Hungerford has read, she acknowledges, a few things by Wallace--not a whole book, but several sections from Brief Interviews with Hideous Men and the long short story "Westward the Course of Empire Makes Its Way." The latter provides a linchpin for her argument in the character Mark Nechtr's statement that "a story, just maybe, should treat the readers like it wants to...well, fuck him." Hungerford takes Nechtr to be a stand-in for Wallace himself, and she connects the writerly aesthetic outlined in Nechtr's statement to Wallace's relentless exploitation of the sexual opportunities afforded him in his days as a young celebrity author, described in D. T. Max's biography (which Hungerford did read).
As a young male celebrity author of far from repellent aspect, Wallace did have an array of temptations that only the merest handful of men have to deal with--not on a scale with JFK, Mick Jagger, or Tiger Woods, I imagine, but wide nonetheless--and one could argue he did not pass the test with flying colors. But, practically speaking, responsible sexual behavior will not make a very good criterion for deciding who we should read. Among the writers who had dodgy records as boyfriends/partners/fiancés/husbands we could list Hemingway, Faulkner, Fitzgerald, Kafka, Tolstoy, Mann, Eliot, Pound, Dostoevsky, Flaubert, Baudelaire, Verlaine, Rimbaud, Dickens...on back to Milton and Shakespeare.

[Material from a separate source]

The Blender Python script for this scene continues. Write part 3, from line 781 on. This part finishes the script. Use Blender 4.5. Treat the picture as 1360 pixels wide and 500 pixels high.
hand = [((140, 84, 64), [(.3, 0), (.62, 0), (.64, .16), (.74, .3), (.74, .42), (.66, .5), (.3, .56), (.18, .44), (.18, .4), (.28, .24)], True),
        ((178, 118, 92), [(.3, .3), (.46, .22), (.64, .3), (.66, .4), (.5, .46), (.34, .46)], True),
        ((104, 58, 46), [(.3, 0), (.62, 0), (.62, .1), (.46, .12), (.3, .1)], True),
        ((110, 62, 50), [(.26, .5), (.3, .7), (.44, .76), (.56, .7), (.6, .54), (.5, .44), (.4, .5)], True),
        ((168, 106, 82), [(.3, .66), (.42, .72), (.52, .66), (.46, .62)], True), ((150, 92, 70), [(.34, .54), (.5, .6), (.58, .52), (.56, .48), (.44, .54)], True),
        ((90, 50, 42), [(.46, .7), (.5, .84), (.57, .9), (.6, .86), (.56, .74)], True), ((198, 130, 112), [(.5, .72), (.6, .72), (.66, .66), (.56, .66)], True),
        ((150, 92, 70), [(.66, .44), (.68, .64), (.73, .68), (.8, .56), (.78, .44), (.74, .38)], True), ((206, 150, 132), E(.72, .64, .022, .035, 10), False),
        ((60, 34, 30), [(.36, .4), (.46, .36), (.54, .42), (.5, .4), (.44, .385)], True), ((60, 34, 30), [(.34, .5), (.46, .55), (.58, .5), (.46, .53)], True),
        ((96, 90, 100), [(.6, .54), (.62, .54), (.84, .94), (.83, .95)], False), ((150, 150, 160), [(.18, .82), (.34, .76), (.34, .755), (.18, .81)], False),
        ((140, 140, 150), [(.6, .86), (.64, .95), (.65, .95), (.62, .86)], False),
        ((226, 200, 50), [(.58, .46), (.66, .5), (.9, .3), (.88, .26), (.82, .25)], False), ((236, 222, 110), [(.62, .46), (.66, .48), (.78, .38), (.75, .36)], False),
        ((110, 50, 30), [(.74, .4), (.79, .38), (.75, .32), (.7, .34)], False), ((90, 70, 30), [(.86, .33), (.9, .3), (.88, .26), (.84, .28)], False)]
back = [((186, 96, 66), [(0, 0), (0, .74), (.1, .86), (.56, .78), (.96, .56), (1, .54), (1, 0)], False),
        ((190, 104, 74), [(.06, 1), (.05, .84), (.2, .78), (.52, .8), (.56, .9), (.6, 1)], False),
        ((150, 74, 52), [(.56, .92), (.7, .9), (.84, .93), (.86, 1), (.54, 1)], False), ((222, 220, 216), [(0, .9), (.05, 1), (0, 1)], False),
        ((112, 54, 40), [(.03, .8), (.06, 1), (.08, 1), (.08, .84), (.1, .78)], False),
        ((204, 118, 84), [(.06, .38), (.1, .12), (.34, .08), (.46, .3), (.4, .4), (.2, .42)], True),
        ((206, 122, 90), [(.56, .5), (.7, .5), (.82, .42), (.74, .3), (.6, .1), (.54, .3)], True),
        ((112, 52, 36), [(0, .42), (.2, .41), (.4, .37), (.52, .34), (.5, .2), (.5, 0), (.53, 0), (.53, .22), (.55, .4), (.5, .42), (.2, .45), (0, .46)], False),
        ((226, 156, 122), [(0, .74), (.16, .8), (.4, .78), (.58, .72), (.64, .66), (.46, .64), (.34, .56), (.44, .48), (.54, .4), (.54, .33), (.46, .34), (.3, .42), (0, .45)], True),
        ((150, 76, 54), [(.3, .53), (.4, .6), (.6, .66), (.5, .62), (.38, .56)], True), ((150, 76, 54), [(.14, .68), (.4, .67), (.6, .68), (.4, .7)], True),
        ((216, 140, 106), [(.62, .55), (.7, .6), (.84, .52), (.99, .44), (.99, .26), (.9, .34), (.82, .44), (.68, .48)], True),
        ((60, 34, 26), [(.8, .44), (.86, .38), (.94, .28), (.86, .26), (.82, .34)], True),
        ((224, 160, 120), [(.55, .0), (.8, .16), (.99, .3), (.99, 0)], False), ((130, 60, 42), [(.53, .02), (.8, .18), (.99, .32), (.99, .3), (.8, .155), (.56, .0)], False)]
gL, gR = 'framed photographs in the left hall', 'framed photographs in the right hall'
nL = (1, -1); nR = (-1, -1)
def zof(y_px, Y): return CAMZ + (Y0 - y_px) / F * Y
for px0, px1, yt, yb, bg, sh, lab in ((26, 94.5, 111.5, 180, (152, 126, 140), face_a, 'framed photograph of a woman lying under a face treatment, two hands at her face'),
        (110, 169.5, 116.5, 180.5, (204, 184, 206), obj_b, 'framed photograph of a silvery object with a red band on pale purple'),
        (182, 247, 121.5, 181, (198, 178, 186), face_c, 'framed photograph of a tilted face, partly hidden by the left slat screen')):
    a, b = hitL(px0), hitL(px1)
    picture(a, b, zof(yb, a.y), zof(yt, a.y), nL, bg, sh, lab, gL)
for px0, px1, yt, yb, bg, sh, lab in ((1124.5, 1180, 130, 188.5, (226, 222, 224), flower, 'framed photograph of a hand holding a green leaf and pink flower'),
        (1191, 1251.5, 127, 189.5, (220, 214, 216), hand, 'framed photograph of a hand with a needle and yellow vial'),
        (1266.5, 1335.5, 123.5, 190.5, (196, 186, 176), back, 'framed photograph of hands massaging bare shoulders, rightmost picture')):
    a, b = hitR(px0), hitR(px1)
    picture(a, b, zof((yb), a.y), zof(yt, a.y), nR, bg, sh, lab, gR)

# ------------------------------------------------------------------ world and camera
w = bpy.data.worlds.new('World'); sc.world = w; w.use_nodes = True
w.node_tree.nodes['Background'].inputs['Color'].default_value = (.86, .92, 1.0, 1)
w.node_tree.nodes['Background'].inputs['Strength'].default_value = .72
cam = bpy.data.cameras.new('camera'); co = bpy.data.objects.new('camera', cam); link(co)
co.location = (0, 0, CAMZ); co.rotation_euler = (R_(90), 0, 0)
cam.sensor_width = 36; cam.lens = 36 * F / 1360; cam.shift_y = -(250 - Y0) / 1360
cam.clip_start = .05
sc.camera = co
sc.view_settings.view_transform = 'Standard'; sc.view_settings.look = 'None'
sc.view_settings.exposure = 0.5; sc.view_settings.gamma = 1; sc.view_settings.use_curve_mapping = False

Hungerford realizes, I think, that this will not work as a reading program, which is why the line from Nechtr is important. It indicates that the same oppressive impulse that drove Wallace's sexual career (in his younger days, at least) was driving his work as a fiction writer.
But I don't think it was. Is there a bro-ishness in Wallace? Yes. Is the bro-ishness celebrated, exalted, held above critique? I would say no. Just by depicting it with fidelity--in Brief Interviews, in the sections of Infinite Jest about the Enfield Tennis Academy--Wallace made the contradictions and liabilities of contemporary American masculinity inescapably visible, from the inside, as it were. (Eschaton, anyone?) This is one of his signal services to American letters, I would say. But not even the most important one.
At the end of her chapter, Hungerford tells of how, after long avoidance, she was persuaded finally to read Middlemarch, and how much she enjoyed it. She quotes Eliot's famous sentence about how having a feeling "of all ordinary human life" would be like "hearing the grass grow and the squirrel's heart beat." If we were to know all there is to know about our fellow beings, "we should die of that roar which lies on the other side of silence."
The big irony in Hungerford's piece, for me, is that I think Wallace understood Eliot's insight into fiction better than any other contemporary American writer. The sections of Infinite Jest about Ennet House and most of what we have of The Pale King are powerful precisely because they make us feel the un-ordinariness--the unique anguish, striving, nobility--of ordinary people. Wallace heard that roar on the other side of silence, and he could make us hear it, too.